¿Dónde está Europa?
LA FIRMA del Tratado de Maastricht, conseguida tras una angustiosa cumbre comunitaria el pasado 10 de diciembre, ha dejado a Europa inesperada y extrañamente carente de pulso. ¿Qué ha pasado? ¿Por qué esta atonía? La consecución del acuerdo no es el triunfo del optimismo a cualquier precio, sino el resultado de medidas no unánimemente satisfactorias, pero que combinan razonablemente europeísmo e intereses nacionales. No parece que existan razones para revisar estas conclusiones, porque el desconcierto comunitario nace más de lo poderoso de los retos exteriores que de sus propias contradicciones.En efecto, nada es más difícil de simultanear que una construcción interna de dinámica propia y compleja con la aceleración imprevista de los acontecimientos históricos externos. Al proceso consagrado en Maastricht no le pasa nada irremediable: sigue su inercia dificil e intrincada. Lo que le ocurre es que está mal preparado para hacer frente de golpe a la creciente descomposición de la ex URSS, a la violencia con que se han planteado los nacionalismos en la antigua Yugoslavia, al desconcierto que produce la obsolescencia del sistema geoestratégico y a la evidente inutilidad de dejarse sustituir en la solución de todos los problemas europeos por una organización tan poco útil como la Conferencia sobre Seguridad y Co operación en Europa (CSCE).

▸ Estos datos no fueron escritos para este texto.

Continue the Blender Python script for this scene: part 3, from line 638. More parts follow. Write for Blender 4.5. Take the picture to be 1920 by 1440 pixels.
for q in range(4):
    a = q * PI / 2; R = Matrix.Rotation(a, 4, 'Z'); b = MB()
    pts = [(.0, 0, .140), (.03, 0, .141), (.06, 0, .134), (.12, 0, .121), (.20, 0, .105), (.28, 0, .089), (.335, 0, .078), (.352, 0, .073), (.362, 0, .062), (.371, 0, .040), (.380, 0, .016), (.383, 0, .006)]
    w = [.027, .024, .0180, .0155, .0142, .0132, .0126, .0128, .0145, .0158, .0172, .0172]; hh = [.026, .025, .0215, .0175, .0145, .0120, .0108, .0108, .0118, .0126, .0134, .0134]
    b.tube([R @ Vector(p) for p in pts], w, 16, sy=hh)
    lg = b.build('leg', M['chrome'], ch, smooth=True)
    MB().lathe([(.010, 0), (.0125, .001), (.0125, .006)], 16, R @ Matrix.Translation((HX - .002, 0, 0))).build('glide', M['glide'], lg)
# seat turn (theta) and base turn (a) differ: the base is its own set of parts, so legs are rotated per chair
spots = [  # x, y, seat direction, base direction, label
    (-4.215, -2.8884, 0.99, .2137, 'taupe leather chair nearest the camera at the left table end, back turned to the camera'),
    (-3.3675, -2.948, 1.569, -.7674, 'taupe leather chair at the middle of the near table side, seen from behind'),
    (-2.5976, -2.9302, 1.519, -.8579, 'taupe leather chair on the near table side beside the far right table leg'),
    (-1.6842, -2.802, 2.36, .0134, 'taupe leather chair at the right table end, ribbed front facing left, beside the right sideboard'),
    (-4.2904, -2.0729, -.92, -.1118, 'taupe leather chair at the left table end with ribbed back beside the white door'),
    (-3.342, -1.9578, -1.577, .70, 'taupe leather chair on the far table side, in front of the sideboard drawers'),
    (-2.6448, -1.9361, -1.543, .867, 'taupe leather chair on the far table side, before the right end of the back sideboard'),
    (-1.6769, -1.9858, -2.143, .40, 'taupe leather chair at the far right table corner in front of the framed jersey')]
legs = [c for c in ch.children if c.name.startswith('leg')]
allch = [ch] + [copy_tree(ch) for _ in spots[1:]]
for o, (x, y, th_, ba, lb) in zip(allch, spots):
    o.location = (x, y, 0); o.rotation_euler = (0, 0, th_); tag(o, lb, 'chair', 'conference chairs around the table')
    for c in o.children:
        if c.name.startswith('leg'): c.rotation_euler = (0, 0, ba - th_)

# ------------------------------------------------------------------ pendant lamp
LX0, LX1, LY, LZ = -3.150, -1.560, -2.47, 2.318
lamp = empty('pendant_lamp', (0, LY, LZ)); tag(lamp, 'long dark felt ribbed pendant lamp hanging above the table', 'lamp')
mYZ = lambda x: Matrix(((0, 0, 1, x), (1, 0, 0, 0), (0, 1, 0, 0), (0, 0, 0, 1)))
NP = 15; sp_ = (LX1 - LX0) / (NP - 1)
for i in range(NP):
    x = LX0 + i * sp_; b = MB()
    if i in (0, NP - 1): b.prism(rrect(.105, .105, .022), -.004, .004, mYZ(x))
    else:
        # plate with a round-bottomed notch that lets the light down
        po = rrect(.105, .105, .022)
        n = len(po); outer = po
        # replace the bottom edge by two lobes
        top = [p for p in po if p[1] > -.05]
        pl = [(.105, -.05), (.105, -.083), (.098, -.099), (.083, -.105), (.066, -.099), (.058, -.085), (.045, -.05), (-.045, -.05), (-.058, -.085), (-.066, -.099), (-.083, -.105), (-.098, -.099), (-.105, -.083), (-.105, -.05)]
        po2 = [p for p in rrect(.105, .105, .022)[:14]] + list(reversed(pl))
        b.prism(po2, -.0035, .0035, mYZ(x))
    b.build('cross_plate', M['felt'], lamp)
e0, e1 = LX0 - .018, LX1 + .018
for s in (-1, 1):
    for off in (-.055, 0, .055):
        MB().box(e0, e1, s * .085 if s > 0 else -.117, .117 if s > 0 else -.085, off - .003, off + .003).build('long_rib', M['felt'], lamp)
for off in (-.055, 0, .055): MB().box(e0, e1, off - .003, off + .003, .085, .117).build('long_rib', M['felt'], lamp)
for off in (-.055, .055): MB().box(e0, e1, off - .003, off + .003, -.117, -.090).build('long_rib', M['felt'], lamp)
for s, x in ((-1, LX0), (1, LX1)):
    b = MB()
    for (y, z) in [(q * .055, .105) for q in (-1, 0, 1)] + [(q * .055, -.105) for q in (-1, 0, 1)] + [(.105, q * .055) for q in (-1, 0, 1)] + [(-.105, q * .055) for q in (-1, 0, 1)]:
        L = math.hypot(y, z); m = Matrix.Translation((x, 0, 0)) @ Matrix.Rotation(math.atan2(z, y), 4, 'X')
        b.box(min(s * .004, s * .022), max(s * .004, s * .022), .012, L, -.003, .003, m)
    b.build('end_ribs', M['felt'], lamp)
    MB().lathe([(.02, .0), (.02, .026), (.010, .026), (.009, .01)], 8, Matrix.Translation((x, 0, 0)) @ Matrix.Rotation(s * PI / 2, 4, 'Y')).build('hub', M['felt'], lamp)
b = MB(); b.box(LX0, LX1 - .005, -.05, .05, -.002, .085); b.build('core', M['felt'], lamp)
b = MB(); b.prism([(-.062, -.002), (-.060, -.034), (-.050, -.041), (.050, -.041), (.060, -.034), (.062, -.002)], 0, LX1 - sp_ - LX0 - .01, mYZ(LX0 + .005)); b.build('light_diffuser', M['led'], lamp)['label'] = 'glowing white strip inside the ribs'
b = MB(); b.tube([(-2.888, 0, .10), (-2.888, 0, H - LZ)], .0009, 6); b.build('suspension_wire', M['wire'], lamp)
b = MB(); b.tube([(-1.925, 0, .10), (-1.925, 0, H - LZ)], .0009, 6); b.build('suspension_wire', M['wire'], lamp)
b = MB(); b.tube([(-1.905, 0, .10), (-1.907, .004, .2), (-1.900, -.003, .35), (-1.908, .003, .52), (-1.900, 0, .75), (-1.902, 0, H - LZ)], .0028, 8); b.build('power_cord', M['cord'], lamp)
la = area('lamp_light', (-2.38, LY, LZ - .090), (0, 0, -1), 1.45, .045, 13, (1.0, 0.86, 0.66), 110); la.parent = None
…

A ello se añaden los problemas creados por los preocupantes resultados de las elecciones en Italia, Francia y Alemania. Y el peligro latente de que, en ausencia de impulso general, la gran potencia que es Alemania empiece a preconizar más una Europa alemana que una Alemania europea. Los dilemas son ahora dos. Primero, que se concluya rápidamente el proceso de ratificación del Tratado de Maastricht por los parlamentos de los Doce para que se sigan dando en tiempo debido los pasos requeridos. Y segundo, que se tome una opción estratégica ahora fundamental: la Comunidad debe decidir si es más conveniente ampliar el número de sus miembros a los que tienen solicitado el ingreso (Suecia, Austria, Malta, Chipre, a los que se añadirán pronto Finlandia, Noruega y Suiza) o proceder antes a lo que se llama profundización de las estructuras, es decir, a hacer que la CE funcione unida y eficazmente antes de acoger nuevos miembros.
En este momento interviene el Parlamento de Estrasburgo. La Cámara dio anteayer su espaldarazo al Tratado de Maastricht, con muchos votos a favor (226, frente a 62 -sustancialmente conservadores en contra y 31 abstenciones de los verdes, comunistas y extrema derecha) y con evidente malhumor por lo que considera un desprecio a sus competencias. Se queja, por ejemplo, de que las cuestiones de defensa sean encomendadas a la Unión Europea Occidental (UEO) y se sustraigan así al control de los diputados. Además, le parece escandaloso que el Reino Unido haya conseguido imponer cláusulas de salvaguardia gracias a las que puede sustraerse a la aplicación de las disposiciones, de unión monetaria y de política social. Dicho todo lo cual, poco podía hacer el Parlamento para oponerse con éxito a la aprobación de los textos de Maastricht.
Sin embargo, los eurodiputados sí guardan la llave del proceso de unión porque pueden oponer su veto al acceso de nuevos miembros a la-CE. Pueden hacerlo si les parece que la ampliación comunitaria es excesivamente rápida y precede a la consolidación de las instituciones. También si no se resuelve satisfactoriamente para la Cámara el déficit democrático, la falta de atribuciones acordes con la legitimidad de su elección democrática por parte de los ciudadanos europeos. De este modo, el Parlamento dispone -de un arma imprevista y fundamental, que puede resultar incluso más decisiva que cuando, hace pocas semanas, decidió cortar la ayuda comunitaria a Marruecos por considerarlo un régimen autoritario. Ello produjo irritación en los pragmáticos funcionarios de Bruselas y en muchas cancillerías, pero no dejó de llamar la atención sobre las exigencias de la democracia.